● Exercise instructions
Exactly as written, quote every line that follows, skipping the images.

● Data lines
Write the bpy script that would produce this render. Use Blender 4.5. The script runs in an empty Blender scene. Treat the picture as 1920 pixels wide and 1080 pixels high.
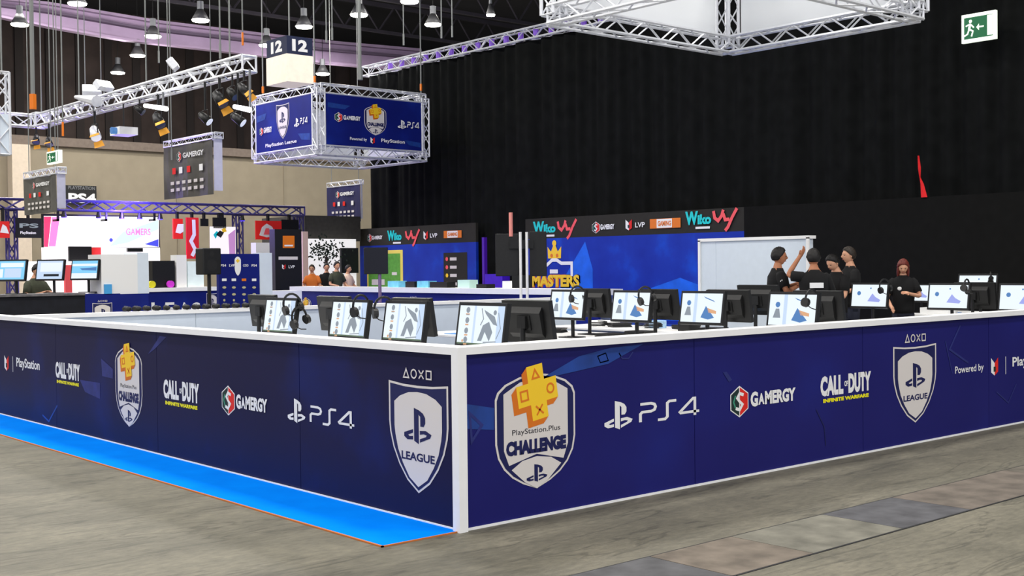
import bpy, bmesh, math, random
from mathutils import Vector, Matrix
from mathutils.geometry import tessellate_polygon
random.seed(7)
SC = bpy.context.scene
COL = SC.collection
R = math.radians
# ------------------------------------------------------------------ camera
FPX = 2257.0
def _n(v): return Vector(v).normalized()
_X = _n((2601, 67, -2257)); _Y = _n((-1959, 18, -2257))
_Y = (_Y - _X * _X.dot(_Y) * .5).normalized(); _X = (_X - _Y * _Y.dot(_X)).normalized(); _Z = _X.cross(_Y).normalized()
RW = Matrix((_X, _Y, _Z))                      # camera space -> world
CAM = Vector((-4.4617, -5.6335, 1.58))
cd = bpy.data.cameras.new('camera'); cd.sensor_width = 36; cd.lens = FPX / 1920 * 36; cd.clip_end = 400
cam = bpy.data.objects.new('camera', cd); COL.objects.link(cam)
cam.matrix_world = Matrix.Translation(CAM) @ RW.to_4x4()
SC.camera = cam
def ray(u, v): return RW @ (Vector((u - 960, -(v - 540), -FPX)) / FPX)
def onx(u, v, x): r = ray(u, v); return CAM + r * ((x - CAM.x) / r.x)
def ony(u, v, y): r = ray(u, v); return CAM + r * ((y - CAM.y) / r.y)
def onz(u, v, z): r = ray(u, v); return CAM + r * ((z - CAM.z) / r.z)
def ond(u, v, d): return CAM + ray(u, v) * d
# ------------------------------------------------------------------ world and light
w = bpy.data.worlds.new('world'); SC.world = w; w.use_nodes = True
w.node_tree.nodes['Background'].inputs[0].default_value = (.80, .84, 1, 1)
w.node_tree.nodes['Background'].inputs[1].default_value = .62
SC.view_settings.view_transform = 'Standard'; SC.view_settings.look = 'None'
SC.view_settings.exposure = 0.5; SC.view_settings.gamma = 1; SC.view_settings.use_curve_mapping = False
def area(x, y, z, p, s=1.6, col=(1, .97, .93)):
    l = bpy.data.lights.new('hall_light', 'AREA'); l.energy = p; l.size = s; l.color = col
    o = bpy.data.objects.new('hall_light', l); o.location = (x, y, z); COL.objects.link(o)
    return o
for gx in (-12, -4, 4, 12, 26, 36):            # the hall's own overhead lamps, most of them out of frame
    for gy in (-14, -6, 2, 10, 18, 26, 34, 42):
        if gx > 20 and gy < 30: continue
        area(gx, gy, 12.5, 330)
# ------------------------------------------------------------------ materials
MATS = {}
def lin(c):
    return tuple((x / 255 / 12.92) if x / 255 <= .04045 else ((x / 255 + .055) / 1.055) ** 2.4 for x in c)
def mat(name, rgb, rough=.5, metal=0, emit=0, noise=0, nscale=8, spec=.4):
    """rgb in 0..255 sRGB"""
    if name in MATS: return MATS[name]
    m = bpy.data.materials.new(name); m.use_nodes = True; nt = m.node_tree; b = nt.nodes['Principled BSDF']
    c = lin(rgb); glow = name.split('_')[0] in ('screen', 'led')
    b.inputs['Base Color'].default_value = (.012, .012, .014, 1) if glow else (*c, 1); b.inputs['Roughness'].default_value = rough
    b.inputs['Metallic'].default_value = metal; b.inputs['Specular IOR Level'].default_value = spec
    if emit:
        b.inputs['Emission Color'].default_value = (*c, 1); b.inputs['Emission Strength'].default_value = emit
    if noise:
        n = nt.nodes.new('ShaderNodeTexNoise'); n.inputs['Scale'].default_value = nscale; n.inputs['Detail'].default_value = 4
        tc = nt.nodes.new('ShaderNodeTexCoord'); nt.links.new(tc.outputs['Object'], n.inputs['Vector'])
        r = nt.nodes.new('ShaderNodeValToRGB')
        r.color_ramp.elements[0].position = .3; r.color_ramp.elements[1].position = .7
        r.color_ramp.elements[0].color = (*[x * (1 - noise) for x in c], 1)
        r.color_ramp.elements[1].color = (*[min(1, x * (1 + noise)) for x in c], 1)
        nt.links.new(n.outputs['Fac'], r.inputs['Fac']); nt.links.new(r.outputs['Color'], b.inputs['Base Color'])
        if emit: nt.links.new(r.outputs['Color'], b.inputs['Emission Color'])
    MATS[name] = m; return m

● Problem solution
Write the bpy script that would produce this render. Use Blender 4.5. The script runs in an empty Blender scene. Treat the picture as 1920 pixels wide and 1080 pixels high.
import bpy, bmesh, math, random
from mathutils import Vector, Matrix
from mathutils.geometry import tessellate_polygon
random.seed(7)
SC = bpy.context.scene
COL = SC.collection
R = math.radians
# ------------------------------------------------------------------ camera
FPX = 2257.0
def _n(v): return Vector(v).normalized()
_X = _n((2601, 67, -2257)); _Y = _n((-1959, 18, -2257))
_Y = (_Y - _X * _X.dot(_Y) * .5).normalized(); _X = (_X - _Y * _Y.dot(_X)).normalized(); _Z = _X.cross(_Y).normalized()
RW = Matrix((_X, _Y, _Z))                      # camera space -> world
CAM = Vector((-4.4617, -5.6335, 1.58))
cd = bpy.data.cameras.new('camera'); cd.sensor_width = 36; cd.lens = FPX / 1920 * 36; cd.clip_end = 400
cam = bpy.data.objects.new('camera', cd); COL.objects.link(cam)
cam.matrix_world = Matrix.Translation(CAM) @ RW.to_4x4()
SC.camera = cam
def ray(u, v): return RW @ (Vector((u - 960, -(v - 540), -FPX)) / FPX)
def onx(u, v, x): r = ray(u, v); return CAM + r * ((x - CAM.x) / r.x)
def ony(u, v, y): r = ray(u, v); return CAM + r * ((y - CAM.y) / r.y)
def onz(u, v, z): r = ray(u, v); return CAM + r * ((z - CAM.z) / r.z)
def ond(u, v, d): return CAM + ray(u, v) * d
# ------------------------------------------------------------------ world and light
w = bpy.data.worlds.new('world'); SC.world = w; w.use_nodes = True
w.node_tree.nodes['Background'].inputs[0].default_value = (.80, .84, 1, 1)
w.node_tree.nodes['Background'].inputs[1].default_value = .62
SC.view_settings.view_transform = 'Standard'; SC.view_settings.look = 'None'
SC.view_settings.exposure = 0.5; SC.view_settings.gamma = 1; SC.view_settings.use_curve_mapping = False
def area(x, y, z, p, s=1.6, col=(1, .97, .93)):
    l = bpy.data.lights.new('hall_light', 'AREA'); l.energy = p; l.size = s; l.color = col
    o = bpy.data.objects.new('hall_light', l); o.location = (x, y, z); COL.objects.link(o)
    return o
for gx in (-12, -4, 4, 12, 26, 36):            # the hall's own overhead lamps, most of them out of frame
    for gy in (-14, -6, 2, 10, 18, 26, 34, 42):
        if gx > 20 and gy < 30: continue
        area(gx, gy, 12.5, 330)
# ------------------------------------------------------------------ materials
MATS = {}
def lin(c):
    return tuple((x / 255 / 12.92) if x / 255 <= .04045 else ((x / 255 + .055) / 1.055) ** 2.4 for x in c)
def mat(name, rgb, rough=.5, metal=0, emit=0, noise=0, nscale=8, spec=.4):
    """rgb in 0..255 sRGB"""
    if name in MATS: return MATS[name]
    m = bpy.data.materials.new(name); m.use_nodes = True; nt = m.node_tree; b = nt.nodes['Principled BSDF']
    c = lin(rgb); glow = name.split('_')[0] in ('screen', 'led')
    b.inputs['Base Color'].default_value = (.012, .012, .014, 1) if glow else (*c, 1); b.inputs['Roughness'].default_value = rough
    b.inputs['Metallic'].default_value = metal; b.inputs['Specular IOR Level'].default_value = spec
    if emit:
        b.inputs['Emission Color'].default_value = (*c, 1); b.inputs['Emission Strength'].default_value = emit
    if noise:
        n = nt.nodes.new('ShaderNodeTexNoise'); n.inputs['Scale'].default_value = nscale; n.inputs['Detail'].default_value = 4
        tc = nt.nodes.new('ShaderNodeTexCoord'); nt.links.new(tc.outputs['Object'], n.inputs['Vector'])
        r = nt.nodes.new('ShaderNodeValToRGB')
        r.color_ramp.elements[0].position = .3; r.color_ramp.elements[1].position = .7
        r.color_ramp.elements[0].color = (*[x * (1 - noise) for x in c], 1)
        r.color_ramp.elements[1].color = (*[min(1, x * (1 + noise)) for x in c], 1)
        nt.links.new(n.outputs['Fac'], r.inputs['Fac']); nt.links.new(r.outputs['Color'], b.inputs['Base Color'])
        if emit: nt.links.new(r.outputs['Color'], b.inputs['Emission Color'])
    MATS[name] = m; return m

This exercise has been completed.